Tough Issues To Test U.S.-China Summit Glow


The presidents of China and the United States showed they can sing a summit duet in relative harmony but relations overall will remain more like two orchestras bickering over what score to play.

Getting North and South Korea back to the negotiating table was the biggest accomplishment of Hu Jintao's choreographed four-day visit to the United States and there were warm words about more cooperation between the economic powers.

Contained, but not resolved, were rifts over trade flows, currency policy and human rights.

Domestic politics, with U.S. President Barack Obama facing re-election in 2012 and Hu preparing to hand off the presidency in early 2013, hang over the prospects for major advances.

""The talk was largely about cooperative and shared long-term interest but there wasn't a clear path to reconciliation of short-term interests where there are conflicts,"" said Eswar Prasad, a Brookings Institution economist and former International Monetary Fund official.

But Prasad and other analysts saw a new maturity in the relationship after a rocky year as both sides seemed able to set out their differences without falling into confrontation.

The Washington stop was designed to benefit both leaders. It offered Hu the symbolism of a state visit, a White House dinner and chats with top American executives and gave Obama an opportunity to speak out on the importance of human rights and a level playing field for trade.

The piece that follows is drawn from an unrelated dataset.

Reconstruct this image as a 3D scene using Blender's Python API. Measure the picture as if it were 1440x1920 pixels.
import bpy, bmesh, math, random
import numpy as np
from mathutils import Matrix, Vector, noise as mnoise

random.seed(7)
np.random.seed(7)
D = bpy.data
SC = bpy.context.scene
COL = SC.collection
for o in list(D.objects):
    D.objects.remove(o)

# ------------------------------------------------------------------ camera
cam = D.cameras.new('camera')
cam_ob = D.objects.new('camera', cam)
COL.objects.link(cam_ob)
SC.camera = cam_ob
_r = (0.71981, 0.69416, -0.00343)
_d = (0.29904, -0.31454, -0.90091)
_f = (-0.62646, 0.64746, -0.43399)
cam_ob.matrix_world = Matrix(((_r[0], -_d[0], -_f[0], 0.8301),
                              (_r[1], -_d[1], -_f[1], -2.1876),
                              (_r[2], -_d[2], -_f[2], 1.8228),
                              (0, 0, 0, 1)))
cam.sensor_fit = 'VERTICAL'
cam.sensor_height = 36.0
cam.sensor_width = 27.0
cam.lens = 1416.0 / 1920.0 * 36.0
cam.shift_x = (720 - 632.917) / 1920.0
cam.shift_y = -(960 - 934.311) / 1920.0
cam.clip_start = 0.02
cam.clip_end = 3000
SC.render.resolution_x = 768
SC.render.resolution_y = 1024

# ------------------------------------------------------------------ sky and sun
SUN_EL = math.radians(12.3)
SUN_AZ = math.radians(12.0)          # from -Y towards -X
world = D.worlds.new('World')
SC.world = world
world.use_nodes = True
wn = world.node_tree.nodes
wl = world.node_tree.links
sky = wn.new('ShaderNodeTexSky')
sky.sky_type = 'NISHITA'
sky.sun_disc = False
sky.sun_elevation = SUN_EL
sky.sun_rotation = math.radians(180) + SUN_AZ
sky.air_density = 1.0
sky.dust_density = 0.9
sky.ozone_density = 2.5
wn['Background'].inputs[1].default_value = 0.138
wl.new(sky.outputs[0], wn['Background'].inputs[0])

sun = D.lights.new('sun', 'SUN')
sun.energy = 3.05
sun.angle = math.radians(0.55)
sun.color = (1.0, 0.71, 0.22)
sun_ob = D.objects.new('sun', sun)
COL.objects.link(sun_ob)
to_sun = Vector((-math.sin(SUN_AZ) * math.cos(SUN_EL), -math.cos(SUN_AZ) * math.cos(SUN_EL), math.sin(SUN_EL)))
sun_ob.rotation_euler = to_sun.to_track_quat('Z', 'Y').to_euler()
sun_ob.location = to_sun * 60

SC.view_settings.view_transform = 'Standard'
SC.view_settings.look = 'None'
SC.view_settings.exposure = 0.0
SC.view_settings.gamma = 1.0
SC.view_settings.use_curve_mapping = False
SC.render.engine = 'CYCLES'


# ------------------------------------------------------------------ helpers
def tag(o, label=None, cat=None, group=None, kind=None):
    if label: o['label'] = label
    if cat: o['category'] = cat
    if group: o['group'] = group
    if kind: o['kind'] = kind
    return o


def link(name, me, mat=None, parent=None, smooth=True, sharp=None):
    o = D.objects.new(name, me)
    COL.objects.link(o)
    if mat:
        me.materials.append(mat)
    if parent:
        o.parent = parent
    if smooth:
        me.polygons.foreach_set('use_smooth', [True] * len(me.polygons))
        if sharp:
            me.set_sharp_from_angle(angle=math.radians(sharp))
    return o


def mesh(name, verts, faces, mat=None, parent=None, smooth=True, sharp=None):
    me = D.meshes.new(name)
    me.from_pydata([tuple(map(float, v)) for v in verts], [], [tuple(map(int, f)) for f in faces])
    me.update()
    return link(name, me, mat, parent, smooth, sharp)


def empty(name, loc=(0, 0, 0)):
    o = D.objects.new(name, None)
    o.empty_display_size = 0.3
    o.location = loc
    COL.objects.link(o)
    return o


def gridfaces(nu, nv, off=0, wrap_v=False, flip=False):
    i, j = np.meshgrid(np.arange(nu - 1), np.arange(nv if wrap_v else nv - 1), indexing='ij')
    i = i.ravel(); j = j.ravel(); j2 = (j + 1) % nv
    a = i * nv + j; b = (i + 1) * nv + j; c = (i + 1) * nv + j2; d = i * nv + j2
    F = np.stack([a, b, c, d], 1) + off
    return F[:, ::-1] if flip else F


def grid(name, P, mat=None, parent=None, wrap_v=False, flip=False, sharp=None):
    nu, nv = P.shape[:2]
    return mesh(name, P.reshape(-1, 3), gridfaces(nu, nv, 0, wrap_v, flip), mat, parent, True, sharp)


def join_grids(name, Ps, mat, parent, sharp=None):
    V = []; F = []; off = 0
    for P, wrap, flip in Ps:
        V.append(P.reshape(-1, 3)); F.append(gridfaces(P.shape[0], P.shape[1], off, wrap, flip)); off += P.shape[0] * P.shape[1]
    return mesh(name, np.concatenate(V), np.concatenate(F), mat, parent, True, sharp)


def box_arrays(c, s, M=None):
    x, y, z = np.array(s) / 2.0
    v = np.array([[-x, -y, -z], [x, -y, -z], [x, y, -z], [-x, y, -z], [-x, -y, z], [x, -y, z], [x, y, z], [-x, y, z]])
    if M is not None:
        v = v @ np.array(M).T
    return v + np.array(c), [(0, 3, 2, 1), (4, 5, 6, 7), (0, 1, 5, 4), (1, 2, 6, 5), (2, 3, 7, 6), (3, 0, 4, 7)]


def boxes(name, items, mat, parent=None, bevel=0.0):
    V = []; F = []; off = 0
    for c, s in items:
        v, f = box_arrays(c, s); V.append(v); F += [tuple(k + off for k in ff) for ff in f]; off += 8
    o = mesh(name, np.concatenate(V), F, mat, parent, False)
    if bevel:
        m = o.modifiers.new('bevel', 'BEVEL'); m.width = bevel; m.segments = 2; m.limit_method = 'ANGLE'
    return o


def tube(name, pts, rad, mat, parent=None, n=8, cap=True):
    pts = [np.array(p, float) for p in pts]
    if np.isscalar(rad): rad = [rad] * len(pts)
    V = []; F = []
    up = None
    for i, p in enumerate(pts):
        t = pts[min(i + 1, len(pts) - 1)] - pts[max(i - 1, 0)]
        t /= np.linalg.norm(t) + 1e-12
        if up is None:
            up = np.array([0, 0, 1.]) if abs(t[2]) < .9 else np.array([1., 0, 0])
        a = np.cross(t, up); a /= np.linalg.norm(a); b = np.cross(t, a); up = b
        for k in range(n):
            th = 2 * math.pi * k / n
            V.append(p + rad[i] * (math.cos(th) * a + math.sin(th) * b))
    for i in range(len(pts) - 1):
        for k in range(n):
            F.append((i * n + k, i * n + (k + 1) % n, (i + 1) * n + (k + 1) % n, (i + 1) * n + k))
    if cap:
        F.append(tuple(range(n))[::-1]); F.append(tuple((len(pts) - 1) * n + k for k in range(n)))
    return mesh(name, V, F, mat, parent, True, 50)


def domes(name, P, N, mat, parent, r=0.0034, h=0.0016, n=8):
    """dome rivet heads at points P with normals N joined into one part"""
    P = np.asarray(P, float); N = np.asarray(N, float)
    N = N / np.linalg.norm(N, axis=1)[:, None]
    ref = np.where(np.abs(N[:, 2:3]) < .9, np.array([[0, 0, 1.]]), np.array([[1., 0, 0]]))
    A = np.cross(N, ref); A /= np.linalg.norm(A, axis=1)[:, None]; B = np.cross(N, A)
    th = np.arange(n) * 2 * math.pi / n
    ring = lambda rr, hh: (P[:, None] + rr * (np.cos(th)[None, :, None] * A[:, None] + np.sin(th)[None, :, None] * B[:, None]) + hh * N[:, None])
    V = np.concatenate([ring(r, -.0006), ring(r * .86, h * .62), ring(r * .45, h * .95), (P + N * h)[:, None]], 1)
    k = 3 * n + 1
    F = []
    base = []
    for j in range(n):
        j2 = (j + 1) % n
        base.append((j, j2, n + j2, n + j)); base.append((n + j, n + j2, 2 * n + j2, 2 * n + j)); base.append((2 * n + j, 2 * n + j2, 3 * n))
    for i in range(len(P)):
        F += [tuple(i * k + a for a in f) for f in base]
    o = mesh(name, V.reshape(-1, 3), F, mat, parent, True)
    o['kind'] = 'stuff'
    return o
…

It was also a bit of a victory lap for Hu, who has seen China grow into the world's second-largest economy during his time as leader. As China ascends, the United States struggles to recover from its deepest downturn since the 1930s.

""I would separate how the two countries and leaders feel about each other and the relationship, and what is actually being done,"" said Stephen Yates of DC International Advisory, a former security adviser in the George W.